10. Upāya — The Means of Approach

Both Singh and Lakshmanjoo firmly classify this as Śāktopāya. The practice is intensely cognitive; it does not rely on gross physical supports or breath (āṇavopāya), nor does it instantly recognize the divine without effort (śāmbhavopāya). It uses the deliberate, forceful manipulation of thought and memory to exhaust the mind's capacity for differentiation, turning the instrument of thought against itself to break its own structure.

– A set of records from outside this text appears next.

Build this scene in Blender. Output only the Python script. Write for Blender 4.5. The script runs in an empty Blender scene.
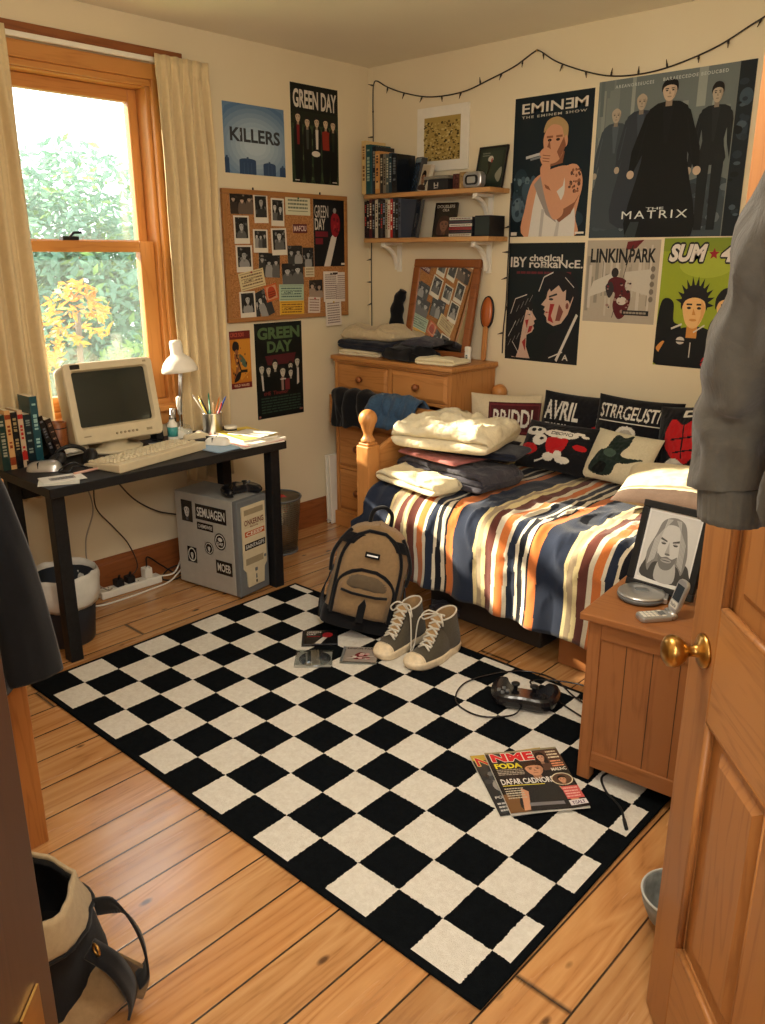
import bpy, bmesh, math, random
from math import sin, cos, pi, radians as RAD, sqrt, atan2, hypot
from mathutils import Vector, Matrix, noise
random.seed(7)
SC = bpy.context.scene
COL = SC.collection

# ------------------------------------------------------------------ mesh builder
class MB:
    def __init__(s):
        s.v = []; s.f = []; s.mi = []; s.sm = []; s.c = []; s.mats = []; s.M = Matrix.Identity(4)
    def mat(s, m):
        if m not in s.mats: s.mats.append(m)
        return s.mats.index(m)
    def add(s, vs, fs, m, smooth=False, col=None):
        o = len(s.v); k = s.mat(m)
        for p in vs: s.v.append(tuple(s.M @ Vector(p)))
        for i, f in enumerate(fs):
            s.f.append([o + q for q in f]); s.mi.append(k); s.sm.append(smooth)
            c = col[i] if isinstance(col, list) else col
            s.c.append(c or (1, 1, 1))
        return s
    def box(s, x0, x1, y0, y1, z0, z1, m, col=None):
        v = [(x, y, z) for x in (x0, x1) for y in (y0, y1) for z in (z0, z1)]
        f = [(0, 1, 3, 2), (4, 6, 7, 5), (0, 4, 5, 1), (2, 3, 7, 6), (0, 2, 6, 4), (1, 5, 7, 3)]
        return s.add(v, f, m, False, col)
    def cbox(s, c, d, m, rz=0, rx=0, ry=0, col=None):
        old = s.M
        s.M = old @ Matrix.Translation(c) @ Matrix.Rotation(rz, 4, 'Z') @ Matrix.Rotation(ry, 4, 'Y') @ Matrix.Rotation(rx, 4, 'X')
        s.box(-d[0]/2, d[0]/2, -d[1]/2, d[1]/2, -d[2]/2, d[2]/2, m, col); s.M = old
        return s
    def prism(s, pts, z0, z1, m, smooth=False, col=None):
        n = len(pts)
        v = [(x, y, z0) for x, y in pts] + [(x, y, z1) for x, y in pts]
        f = [tuple(range(n))[::-1], tuple(range(n, 2*n))] + [(i, (i+1) % n, n+(i+1) % n, n+i) for i in range(n)]
        return s.add(v, f, m, smooth, col)
    def lathe(s, prof, m, n=24, smooth=True, M=None, col=None):
        old = s.M
        if M is not None: s.M = old @ M
        v = []; f = []
        for r, z in prof:
            for i in range(n): a = 2*pi*i/n; v.append((r*cos(a), r*sin(a), z))
        for j in range(len(prof)-1):
            for i in range(n):
                f.append((j*n+i, j*n+(i+1) % n, (j+1)*n+(i+1) % n, (j+1)*n+i))
        if prof[0][0] > 1e-6: f.append(tuple(range(n))[::-1])
        if prof[-1][0] > 1e-6: f.append(tuple((len(prof)-1)*n+i for i in range(n)))
        s.add(v, f, m, smooth, col); s.M = old
        return s
    def cyl(s, p0, p1, r0, m, r1=None, n=16, col=None):
        p0 = Vector(p0); p1 = Vector(p1); d = p1-p0
        M = Matrix.Translation(p0) @ d.to_track_quat('Z', 'Y').to_matrix().to_4x4()
        return s.lathe([(r0, 0), (r0 if r1 is None else r1, d.length)], m, n, True, M, col)
    def tube(s, pts, r, m, n=6, closed=False, col=None):
        pts = [Vector(p) for p in pts]; N = len(pts); v = []; f = []
        up = Vector((0, 0, 1)); a = None
        for i, p in enumerate(pts):
            if closed: t = pts[(i+1) % N]-pts[i-1]
            else: t = pts[min(i+1, N-1)]-pts[max(i-1, 0)]
            if t.length < 1e-9: t = Vector((0, 0, 1))
            t.normalize()
            if a is None:
                a = t.cross(up)
                if a.length < .1: a = t.cross(Vector((1, 0, 0)))
            a = a-t*a.dot(t)
            if a.length < 1e-6: a = t.orthogonal()
            a.normalize(); b = t.cross(a)
            rr = r[i] if isinstance(r, (list, tuple)) else r
            for k in range(n): q = 2*pi*k/n; v.append(p+a*(rr*cos(q))+b*(rr*sin(q)))
        for i in range(N if closed else N-1):
            j = (i+1) % N
            for k in range(n): f.append((i*n+k, i*n+(k+1) % n, j*n+(k+1) % n, j*n+k))
        if not closed: f += [tuple(range(n))[::-1], tuple((N-1)*n+k for k in range(n))]
        return s.add(v, f, m, True, col)
    def grid(s, fn, nu, nv, m, cu=False, cv=False, smooth=True, colfn=None, flip=False):
        U = nu if cu else nu+1; V = nv if cv else nv+1
        v = [fn(i/nu, j/nv) for i in range(U) for j in range(V)]
        f = []; c = []
        for i in range(nu):
            for j in range(nv):
                a = i*V+j; b = ((i+1) % U)*V+j; d = i*V+(j+1) % V; e = ((i+1) % U)*V+(j+1) % V
                f.append((a, d, e, b) if flip else (a, b, e, d))
                c.append(colfn((i+.5)/nu, (j+.5)/nv) if colfn else None)
        return s.add(v, f, m, smooth, c)
    def ell(s, c, r, m, n=16, k=10, col=None, M=None):
        old = s.M
        s.M = old @ Matrix.Translation(c) @ (M if M is not None else Matrix.Identity(4)) @ Matrix.Diagonal((r[0], r[1], r[2], 1))
        s.lathe([(sin(pi*i/k), -cos(pi*i/k)) for i in range(k+1)], m, n, True, None, col); s.M = old
        return s
    def build(s, name, parent=None, loc=None, rot=None, bevel=0, seg=2, sub=0, solid=0, smooth_angle=None):
        me = bpy.data.meshes.new(name)
        me.from_pydata(s.v, [], s.f)
        for m in s.mats: me.materials.append(m)
        me.polygons.foreach_set('material_index', s.mi)
        me.polygons.foreach_set('use_smooth', s.sm)
        if any(c != (1, 1, 1) for c in s.c):
            at = me.color_attributes.new('Col', 'FLOAT_COLOR', 'CORNER'); buf = []
            for f, c in zip(s.f, s.c): buf += [c[0], c[1], c[2], 1.0]*len(f)
            at.data.foreach_set('color', buf)
        me.update()
        o = bpy.data.objects.new(name, me); COL.objects.link(o)
        if parent: o.parent = parent
        if loc: o.location = loc
        if rot: o.rotation_euler = rot
        if solid:
            q = o.modifiers.new('solid', 'SOLIDIFY'); q.thickness = solid; q.offset = 0
        if bevel:
            q = o.modifiers.new('bevel', 'BEVEL'); q.width = bevel; q.segments = seg; q.limit_method = 'ANGLE'; q.angle_limit = RAD(40)
        if sub:
            q = o.modifiers.new('sub', 'SUBSURF'); q.levels = sub; q.render_levels = sub
        return o

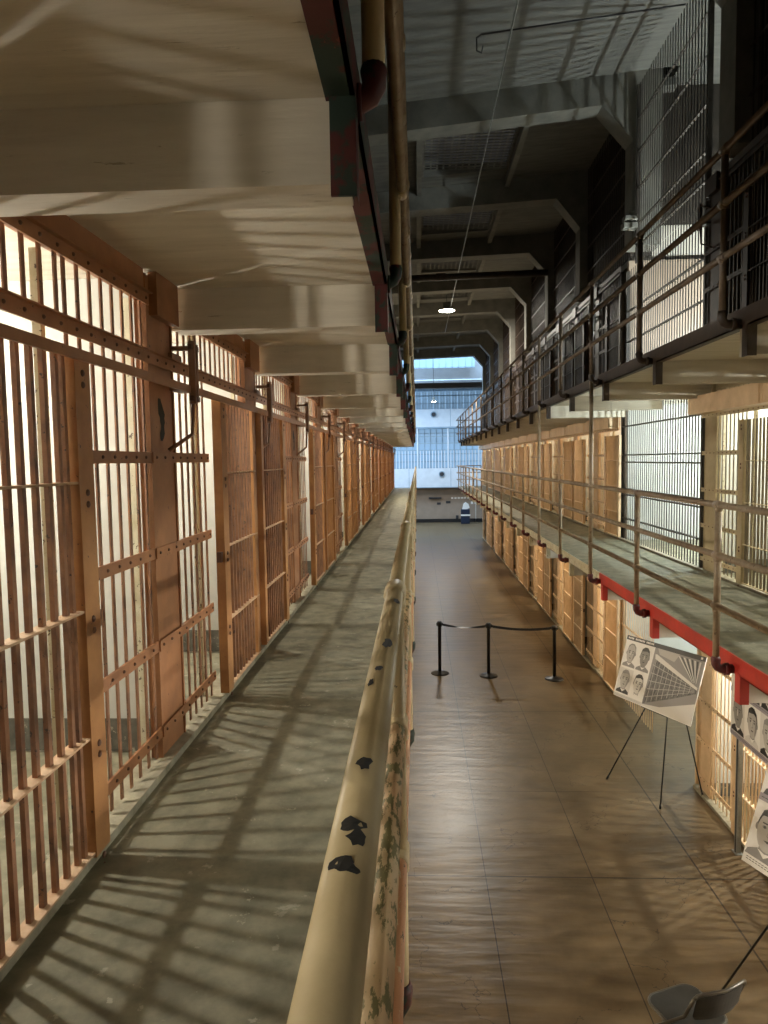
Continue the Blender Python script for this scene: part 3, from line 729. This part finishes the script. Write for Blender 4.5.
# white daylit ledge of ribs over the upper gallery and sloping soffit
mb = MB()
for i in range(75): mb.box(-6 + i * .2, -5.93 + i * .2, FW + .36, FW + .45, Zr(3.3), Zr(4.9))
struct('trim_50', mb, HALLB)
struct('ceiling_far_soffit', MB().box(-6, 9, FW - 2.4, FW + .5, Zr(4.95), Zr(5.05)), HALLW)
t = empty('skylight', W(-1, 44.2, 6.9), 'large bright skylight in the far hall beyond the last roof frame', 'skylight')
struct('ceiling_far_panel', MB().prism([(44.9, Zr(5.0)), (45.0, Zr(5.0)), (43.0, Zr(8.9)), (42.9, Zr(8.9))], 0, -6, 9), HALLW)
MB().box(0, 4.6, -.02, .0, -1.3, -.2).build('glass', GLASSD, t)
mb = MB()
for i in range(12): mb.box(i * .4, i * .4 + .04, -.06, -.02, -1.3, -.2)
mb.box(0, 4.6, -.06, -.02, -1.3, -1.22).box(0, 4.6, -.06, -.02, -.28, -.2); mb.build('glazing_bars', HALLB, t)
bm_ = MB().box(XL - 2, 7, 38.6, 38.9, Zr(3.84), Zr(4.08)).box(XL - 2, 7, 38.5, 39.0, Zr(4.06), Zr(4.10)).box(XL - 2, 7, 38.5, 39.0, Zr(3.82), Zr(3.86))
struct('trim_51', bm_, DKM)
# wall text and marks
def strokes(parentless_name, lab, cat, x0, y, z0, rows, m, rnd):
    mb = MB()
    for (dx, dz, wd, ht, n) in rows:
        for i in range(n):
            x = x0 + dx + i * wd * 1.25
            if rnd.random() < .88: mb.box(x, x + wd * (.6 + .4 * rnd.random()), y - .006, y, z0 + dz, z0 + dz + ht * (.7 + .3 * rnd.random()))
    return tag(mb.build(parentless_name, m), lab, cat)
rnd = random.Random(3)
strokes('wall_lettering', 'row of small white painted lettering on the tan far wall', 'sign', 2.25, FW, Zr(-2.62), [(0, 0, .17, .13, 11), (1.3, -.36, .2, .17, 2), (2.0, -.36, .28, .2, 1)], PWH, rnd)
tag(MB().box(1.3, 1.55, FW - .01, FW, Zr(-3.0), Zr(-2.85)).build('wall_sign', DKM), 'lower left of two small dark plaques on the tan far wall', 'sign')
tag(MB().box(1.9, 2.2, FW - .012, FW, Zr(-2.92), Zr(-2.76)).build('wall_sign', DKM), 'upper right of two small dark plaques on the tan far wall', 'sign')
tag(MB().box(.75, 1.6, FW - .14, FW, Zr(-2.60), Zr(-2.50)).box(.77, 1.58, FW - .16, FW - .14, Zr(-2.58), Zr(-2.52)).build('wall_shelf', DKM), 'narrow dark shelf on the far wall left of the lettering', 'shelf')
tag(bevel(MB().box(2.55, 2.72, FW - .08, FW, Zr(-3.95), Zr(-3.72)).build('outlet_box', DKM), .01), 'small dark outlet box low on the far wall', 'outlet')
struct('door_1', MB().box(3.85, 3.9, FW - .03, FW, 0, Zr(-2.5)).box(4.7, 4.75, FW - .03, FW, 0, Zr(-1.9)), WHITEP)
st = empty('information_stand', W(3.1, 46.3, -4.19), 'dark blue stand with a white tilted panel before the far hall wall', 'stand')
NAVY = mat('navy_panel', (.012, .022, .05), rough=.5)
bevel(MB().box(-.28, .28, -.14, .14, 0, .95).build('body', NAVY, st), .02)
MB().prism([(-.20, .95), (.12, .95), (.28, 1.05), (.20, 1.30), (.02, 1.42), (-.12, 1.30)], 1, -.06, .06).build('top_panel', PWH, st)
MB().box(-.30, .32, -.15, -.141, .52, .62).build('white_strip', PWH, st)

# ------------------------------------------------------------------ belt barrier
def stanchion(x, y, lab):
    t = empty('barrier_post', W(x, y, -4.19), lab, 'barrier post', 'black belt barrier posts across the corridor')
    MB().lathe([(.175, 0), (.175, .012), (.15, .028), (.06, .045), (.034, .06)], 0, 0, 28).build('base', BLK, t)
    MB().lathe([(.032, .05), (.032, .93), (.036, .935)], 0, 0, 18).build('pole', BLK, t)
    h = MB().lathe([(.036, .935), (.045, .94), (.045, 1.03), (.035, 1.045)], 0, 0, 18).build('belt_head', BLK, t)
    MB().box(-.06, .06, -.012, .012, .955, 1.015).build('belt_clip', BLK, t)
    return t
S = [(.40, 13.72), (1.335, 13.55), (2.555, 13.35)]
stanchion(*S[0], 'leftmost of the three black belt barrier posts on the brown floor')
stanchion(*S[1], 'middle of the three black belt barrier posts on the brown floor')
stanchion(*S[2], 'rightmost of the three black belt barrier posts on the brown floor')
def belt(a, b, lab, tw):
    mb = MB(); n = 14; pr = None
    ax, ay = a; bx_, by = b; d = Vector((bx_ - ax, by - ay, 0)).normalized(); n0 = Vector((-d.y, d.x, 0))
    for i in range(n + 1):
        f_ = i / n; p = Vector((ax + (bx_ - ax) * f_, ay + (by - ay) * f_, .985 - .05 * math.sin(PI * f_)))
        if i == 0: p += d * .062
        if i == n: p -= d * .062
        an = tw * math.sin(PI * f_) ; u = Vector((0, 0, 1)) * math.cos(an) + n0 * math.sin(an)
        q = (p - u * .024 - n0 * .0015, p + u * .024 - n0 * .0015, p + u * .024 + n0 * .0015, p - u * .024 + n0 * .0015)
        if pr:
            for k in range(4): mb.quadface([pr[k], pr[(k+1) % 4], q[(k+1) % 4], q[k]])
        pr = q
    tag(mb.build('barrier_belt', BLK), lab, 'belt', 'black belts between the barrier posts')
belt(S[0], S[1], 'black belt stretched between the left and middle barrier posts', 1.35)
belt(S[1], S[2], 'black belt stretched between the middle and right barrier posts', .7)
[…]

11. The Practitioner's Temperament

This practice requires intense cognitive stamina and a sharp, disciplined intellect. It is suited for practitioners who find their minds relentlessly churning through objects and thoughts. Rather than trying to gently suppress that activity, this temperament thrives by giving the mind an impossible cognitive task that forces it to derail and exhaust itself into stillness.

12. The Core Pitfall

The danger here is slipping into mere daydreaming or distracted memory. You must not simply look at an object and accidentally drift into remembering something else. The practice requires high-tension, simultaneous friction: staring intently at the present object while forcefully demanding the mind perceive the past object. If the gaze softens and you just begin visualizing past memories, the tension is lost, and the mind simply switches from sensory vikalpa to imaginary vikalpa without ever touching the void.

13. Contextual Glossary

  • Vastvantare: "When another object..." In this context, it signals the specific cognitive substitution of a previous object into the current space of perception.
  • Śūnyatā: Vacuity or emptiness. Here, it does not mean a blank, unconscious dark state, but the luminous, objectless peace that remains when the mind's differentiation-making mechanism (vikalpa) is deliberately stalled.